Nos encontramos en pleno juego con cartas marcadas; pero, como en cualquier otro timo, si funciona es gracias a la entusiasta complicidad de la víctima. De allí el interés de la nota vaticana, que no en vano se dirige en primer lugar a los obispos; y no por mera cortesía, sino porque a ellos incumbe convencer a sus fieles de que esa curiosa creencia, de que en el ámbito público no deberían serlo, no deja de ser una memez que ningún otro ciudadano en su sano juicio practica. Va también dirigida a los políticos católicos; o sea, a quienes deben aportar a una política democrática sus propias convicciones, como todo el mundo; porque las de los demás ya las aportarán ellos con más acierto.
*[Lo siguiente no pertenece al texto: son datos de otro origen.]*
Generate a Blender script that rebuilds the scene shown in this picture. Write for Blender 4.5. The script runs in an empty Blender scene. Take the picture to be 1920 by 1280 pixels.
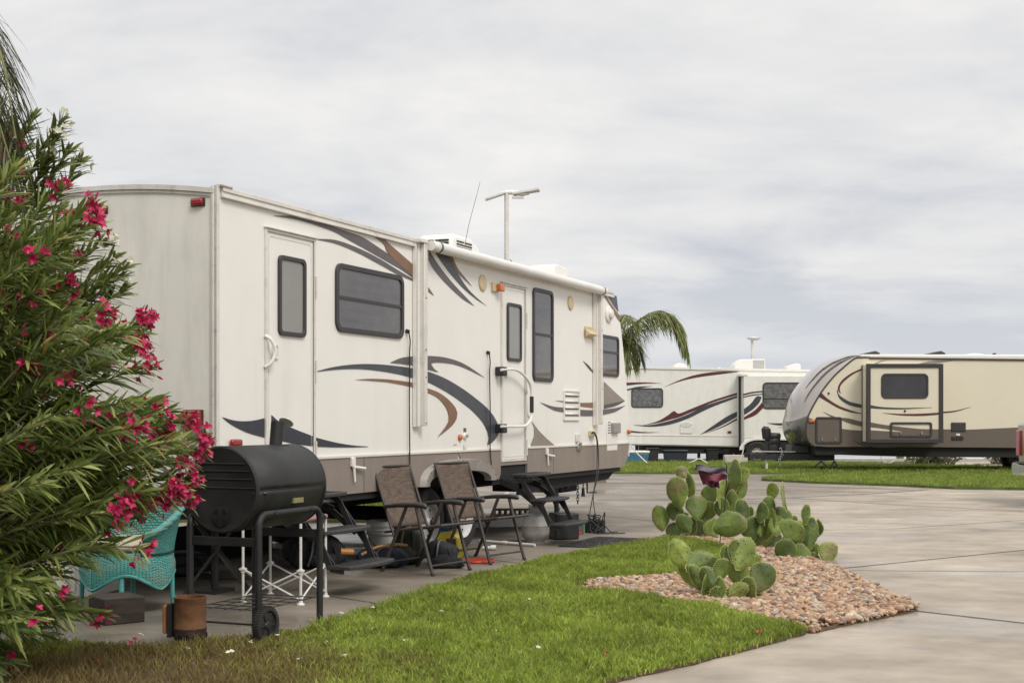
import bpy, bmesh, math, random
import numpy as np
from mathutils import Vector, Matrix
R = math.radians
rng = random.Random(7); nr = np.random.RandomState(7)
SC = bpy.context.scene
# ------------------------------------------------------------------ camera
EYE, FPX = 1.36, 2460.0
cd = bpy.data.cameras.new('camera'); cam = bpy.data.objects.new('camera', cd); SC.collection.objects.link(cam)
cam.location = (0, 0, EYE); cam.rotation_euler = (R(90), 0, 0)
cd.sensor_width = 36; cd.lens = FPX / 1920 * 36; cd.shift_y = 148 / 1920; cd.clip_end = 3000; cd.clip_start = .05
SC.camera = cam
# ------------------------------------------------------------------ sky
W = bpy.data.worlds.new('World'); SC.world = W; W.use_nodes = True
nt = W.node_tree; nt.nodes.clear(); N = nt.nodes.new; LK = nt.links.new
SUN_EL, SUN_AZ = R(46), R(148)          # azimuth measured clockwise from +Y
sky = N('ShaderNodeTexSky'); sky.sky_type = 'NISHITA'; sky.sun_disc = False
sky.sun_elevation = SUN_EL; sky.sun_rotation = SUN_AZ
def wmath(op, a, b=None, c=None):
    n = N('ShaderNodeMath'); n.operation = op
    for i, v in enumerate((a, b, c)):
        if v is None: continue
        if isinstance(v, (int, float)): n.inputs[i].default_value = v
        else: LK(v, n.inputs[i])
    return n.outputs[0]
tc = N('ShaderNodeTexCoord'); sp = N('ShaderNodeSeparateXYZ'); LK(tc.outputs['Generated'], sp.inputs[0])
zz = wmath('MAXIMUM', sp.outputs[2], 0.0); den = wmath('ADD', zz, 0.20)
cb = N('ShaderNodeCombineXYZ'); LK(wmath('DIVIDE', sp.outputs[0], den), cb.inputs[0])
LK(wmath('DIVIDE', sp.outputs[1], den), cb.inputs[1])
n1 = N('ShaderNodeTexNoise'); n1.inputs['Scale'].default_value = 1.9; n1.inputs['Detail'].default_value = 9
n1.inputs['Roughness'].default_value = .56; n1.inputs['Distortion'].default_value = .25
mp = N('ShaderNodeMapping'); mp.inputs['Location'].default_value = (7.3, 4.2, 0); mp.inputs['Rotation'].default_value = (0, 0, R(-6)); mp.inputs['Scale'].default_value = (.8, 1.0, 1)
LK(cb.outputs[0], mp.inputs[0]); LK(mp.outputs[0], n1.inputs[0])
hz = N('ShaderNodeMapRange'); LK(zz, hz.inputs[0]); hz.inputs[1].default_value = .03; hz.inputs[2].default_value = .30
hz.inputs[3].default_value = -.03; hz.inputs[4].default_value = .15
fac = wmath('ADD', n1.outputs[0], hz.outputs[0])
cr = N('ShaderNodeValToRGB'); LK(fac, cr.inputs[0]); e = cr.color_ramp.elements
e[0].position = .40; e[0].color = (.51, .53, .575, 1); e[1].position = .74; e[1].color = (.785, .772, .752, 1)
m = cr.color_ramp.elements.new(.57); m.color = (.665, .665, .672, 1)
low = N('ShaderNodeMapRange'); LK(zz, low.inputs[0]); low.inputs[1].default_value = 0; low.inputs[2].default_value = .11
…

Se invoca, por último, «a todos los fieles laicos llamados a la participación en la vida pública y política en las sociedades democráticas»; porque, a la hora de la verdad, la política-por acción u omisión- la acabamos haciendo todos. Que Dios reparta suerte; porque sigo convencido de que el problema lo provoca, entre nosotros, más un déficit de laicidad que un laicismo opresor.